The governor also noted that, although the puppy mill bill stalled in the Senate during the legislature’s recent long session, “Ann Gordon McCrory plans to unstall it in the short session.”

Later, Ann McCrory addressed criticism that the bill is vaguely worded and that it could lead to more restrictive laws down the road.

“This is not meant to be a gateway or a step to regulate the hogs and the turkeys, the animals that are important ... to our state from an agricultural standpoint,” she said.

And the wording in the bill, she said, is straightforward. “I wouldn’t know how to alter the language to make it any clearer,” she said.

The McCrorys have a rescue dog of their own, Moe.

Sen. Neal Hunt, a Republican from Raleigh, was also on hand Saturday. He said he sees no reason to amend the bill.

“What we really need is some institutional backing, like the veterinarians’ association or something like that,” he said.

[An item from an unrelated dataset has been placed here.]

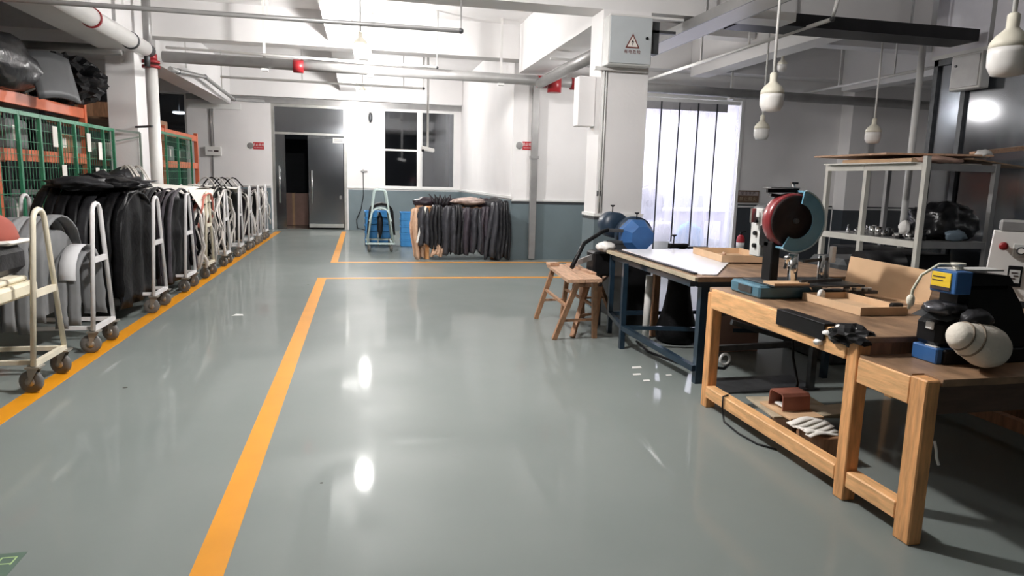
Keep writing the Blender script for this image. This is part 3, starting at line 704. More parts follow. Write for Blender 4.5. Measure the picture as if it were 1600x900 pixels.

Tiffanee Lipscomb, 30, a phlebotomist who lives in Durham, arrived with her son, Donnell, 12, in search of a second dog.

“My dog, Bella, needs a friend,” Donnell said.

Lipscomb was hoping to nab a Yorkshire terrier, but the dogs were available first-come, first-served, and someone else got there first. So she let her son choose, and they ended up with a white toy poodle, Rascal.

“I’m happy because he’s happy,” Lipscomb said of her son.

As for Johnson and his yearning for an English bulldog, it remains to be seen how that works out.

Johnson loved the dog. But it turns out that the dog suffers from allergies, so much so that Johnson must await a home visit from the Guilford County Shelter before knowing whether his dogs Jazz and Molly will soon have a new companion.

“It’s almost like adopting a kid,” Johnson said. “They want to make sure you have a good home and good environment for that dog.”